Equitas se ha caracterizado por investigar las más difíciles tareas de búsqueda, aportando nuevos enfoques científicos, incluso, para el rastreo de los que han sido desaparecidos en ríos. Esta metodología está en vísperas de ajustes técnicos y, debido a sus altos costos, aún no ha podido aplicarse, pero es un primer paso en descubrir nuevas maneras para abordar este gran reto.
La coordinadora técnica de Equitas, Ginna Camacho, quien participa en las líneas de acompañamiento forense integral, investigación y academia dentro de la ONG, explica cómo pretenden dar respuesta a los que esperan en el agua.
En esta carrera, el tiempo es oro. ¿Por dónde comenzar?
La nueva Unidad de Búsqueda de Personas dadas por Desaparecidas tendrá pronto que terminar de prepararse y comenzar a indagar por el paradero de miles de víctimas.
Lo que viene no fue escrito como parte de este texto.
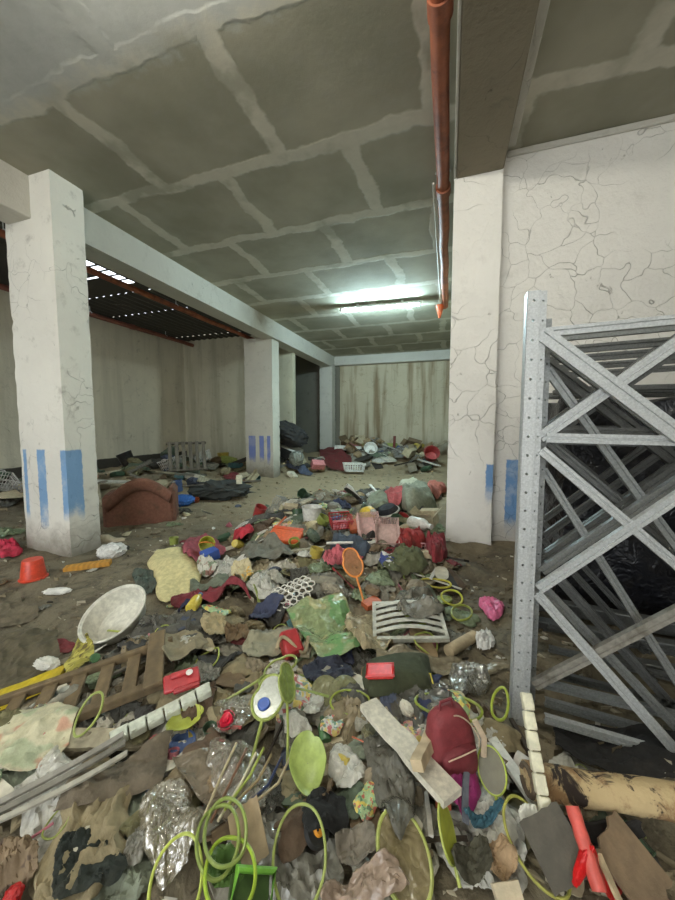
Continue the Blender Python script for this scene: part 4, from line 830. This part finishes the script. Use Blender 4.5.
place('toy_racket', 'orange yellow toy racket with white handle standing on the heap behind the louvre panel', 'racket', racket_parts(1.5, K((196, 150, 110), 'film', opac=.5), None, m=K((226, 140, 66))), 356, 580, yaw=.35, tilt=.8, fit=None, phrase='the orange toy racket')
sheet('plastic_bag', 'pink plastic packet lying at the foot of the steel upright', 'packet', [(474, 602), (494, 600), (508, 618), (488, 626)], K((220, 112, 150), 'cloth', rough=.35, dirt=.12), 'the pink packet', n=20, amp=.025, dome=.03)
for i, (a, b_, rx, ry, yw, tl, lab) in enumerate(((452, 594, .085, .06, .4, .5, 'yellow green hoop standing against the foot of the white pillar'), (436, 584, .11, .05, -.3, .2, 'thin yellow hoop half buried behind the standing yellow green hoop'), (462, 606, .10, .06, .9, .1, 'tangled olive hoop beside the pink packet'))):
    place('toy_hoop', lab, 'hoop', hoop_parts(rx, ry, .0075, K([(206, 206, 84), (196, 184, 70), (150, 156, 62)][i], dirt=.15), i), a, b_, yaw=yw, tilt=tl, fit=None, group='loose hoops by the pillar')
place('cardboard_tube', 'pale cardboard tube lying between the louvre panel and the steel upright', 'tube', [('tube', MB().tube([(-.13, 0, 0), (.13, 0, 0)], .032, 14), K((182, 164, 132), 'card'))], 462, 642, yaw=.65)
sheet('paper_sheet', 'white crumpled tissue next to the pale cardboard tube', 'paper', [(472, 638), (490, 634), (496, 652), (478, 656)], K((224, 222, 216), 'card', dirt=.1), n=20, amp=.035, dome=.02)
sheet('plastic_film', 'long beige grey plastic film lying across from the green packet to the steel upright', 'film', [(372, 640), (508, 664), (508, 678), (368, 664)], K((150, 140, 116), 'film', opac=.8), n=32, amp=.022, ragged=.06)
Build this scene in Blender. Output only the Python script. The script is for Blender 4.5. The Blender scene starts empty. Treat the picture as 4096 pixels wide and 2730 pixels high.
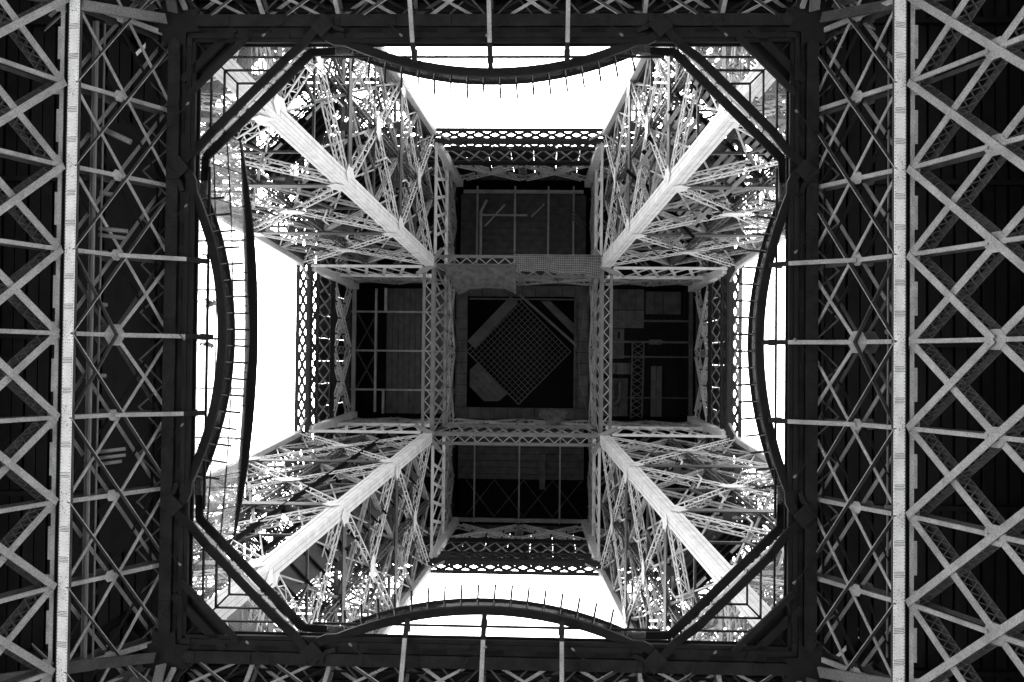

El CNMH advierte que pueden ser cerca de 83.000. Aunque la Unidad estará en ello durante los próximos 20 años, el reloj está en contra. Los expertos esperan que aproveche al máximo la información disponible y con prontitud documente la que falta, que innove con nuevas aproximaciones científicas y tecnológicas y que dejen a los familiares en el centro del proceso.
La Unidad tendrá la ardua tarea de superar los grandes retos técnicos que requiere el hallazgo de desaparecidos en ríos y construir lazos de confianza entre los demás entes del Estado involucrados en la ruta de búsqueda y los sobrevivientes del conflicto, quienes muchas veces temen por entregar información.
Es claro que algunas personas por los años que llevan desaparecidas, por la dificultad del escenario de la desaparición o por la falta de información, será muy difícil encontrarlas, inclusive al hacerlo, determinar su identidad por el mal estado de los cuerpos. Es una posibilidad muy real en Colombia.
En ocasiones solo quedará el recuerdo. Para dignificar su memoria, los familiares han emprendido toda clase de iniciativas para denunciar la ausencia, resistir el dolor y resignificar la agonía. Honrar a sus amados les ha ayudado a combatir la tortura de un duelo que no llega, luchar contra la injusticia y develar las asiduas verdades de un conflicto que la mitad del país ignora.
Es también deber del Estado respetar esa memoria, como una deuda histórica y un ladrillo sólido que aporte a la construcción ineludible de la paz. Construir un relato amplio e incluyente sobre lo que ha pasado durante el conflicto armado, pero también sobre la resistencia de los oprimidos. Reparar, al menos simbólicamente, a todos los que han sufrido el yugo de aquellos que, equivocadamente, se han sentido con el derecho de decidir sobre la vida y la muerte por el simple hecho de cargar un arma.
Durante la pasada Feria Internacional del Libro de Bogotá (del 17 abril al 2 de mayo), dicho relato se puso por primera vez a prueba. “Voces para transformar a Colombia” fue el nombre que recibió el primer espacio físico de lo que será el Museo Nacional de la Memoria, en el que los recuerdos de más de 50 años de conflicto se materializan en las historias de la tierra, del cuerpo y del agua.